There are essentially four agencies in the federal government that manage U.S. public lands: the National Park Service (created in 1916), the U.S. Forest Service (USFS; created in 1905), the Bureau of Land Management (BLM; created in 1946), and the U.S. Fish and Wildlife Service (created in 1940). Ethan Carr looks at the role of architecture in the national park system in Wilderness by Design: Landscape Architecture and the National Park Service. In a newer volume, Mission 66: Modernism and the National Park Dilemma, he examines the outcomes of the celebration of the fiftieth anniversary of the park service. Nature does not always remain unhampered in a national park, as William Lowry explains in Repairing Paradise: The Restoration of Nature in America’s National Parks.

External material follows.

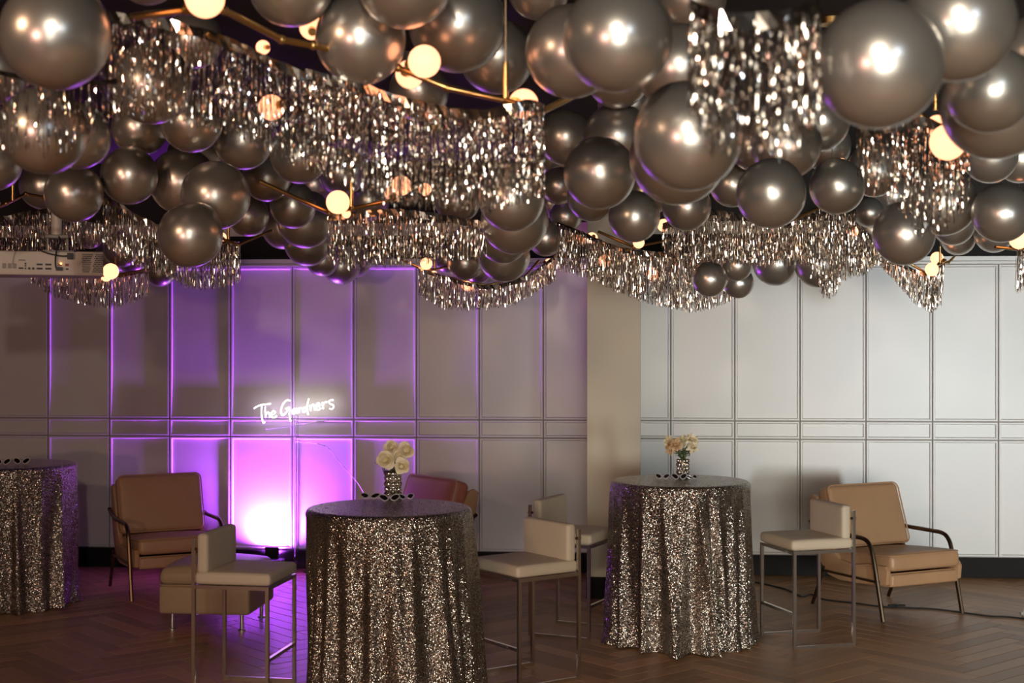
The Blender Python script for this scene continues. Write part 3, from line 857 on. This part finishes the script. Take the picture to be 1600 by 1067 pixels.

Forests first came under the umbrella of the federal government in the late nineteenth century, but the service was not formally named until 1905. At that time, Gifford Pinchot was appointed the chief forester. Harold Steen discusses this history in the centennial edition of The U.S. Forest Service: A History. Another centennial volume on the Forest Service is by Samuel Hays, The American People and the National Forests: The First Century of the U.S. Forest Service. Forests are not the only things the USFS manages, as grasslands also fall under its direction. William Rowley discusses this topic in U.S. Forest Service Grazing and Rangelands: A History. Many of the more profitable forests are located in the Pacific Northwest; they are described in Gerald Williams’s The U.S. Forest Service in the Pacific Northwest: A History.
James Skillen describes the history of the BLM in The Nation’s Largest Landlord: The Bureau of Land Management in the American West. No Place Distant: Roads and Motorized Recreation on America’s Public Lands, by David Havlick, is another interesting work on the idea of public lands.